The adsorption of ethylidyne on Pt(111) is investigated by low-energy electron diffraction (LEED). An automated search program for LEED structure analysis is used to determine the adsorption geometry from comparison of experiment and theory. The fcc threefold hollow site is preferred by the fit. The carbon-carbon bond distance is 1.49 Å and the carbon-platinum bond length 1.91 Å. A buckling within the top two substrate layers is detected which corresponds to a local expansion of the first-to-second layer distance underneath the adsorbate by 0.08 Å as compared to the bulk value. The three substrate atoms forming the hollow site are closer to one another than in the bulk structure by 0.11 Å. A tilt of the carbon-carbon bond by 6° seems to occur and could be indicative of a wagging vibration of this bond.
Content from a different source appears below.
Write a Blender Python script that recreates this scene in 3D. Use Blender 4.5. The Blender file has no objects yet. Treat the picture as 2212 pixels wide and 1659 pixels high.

The hydrogen atoms do not contribute to the diffraction that yields the ordered pattern as indicated by the absence of hydrogen related features in the experimental I– V curves, suggesting relatively free rotation of the methyl group about the carbon-carbon axis. Additionally, a distinction between a p(2 × 2) and an average of three domains of a p(2 × 1) structure, which both give rise to the same (2 × 2) LEED pattern, is possible. The p(2 × 2) is favored in the structural analysis, giving an ethylidyne coverage of 0.25 monolayers.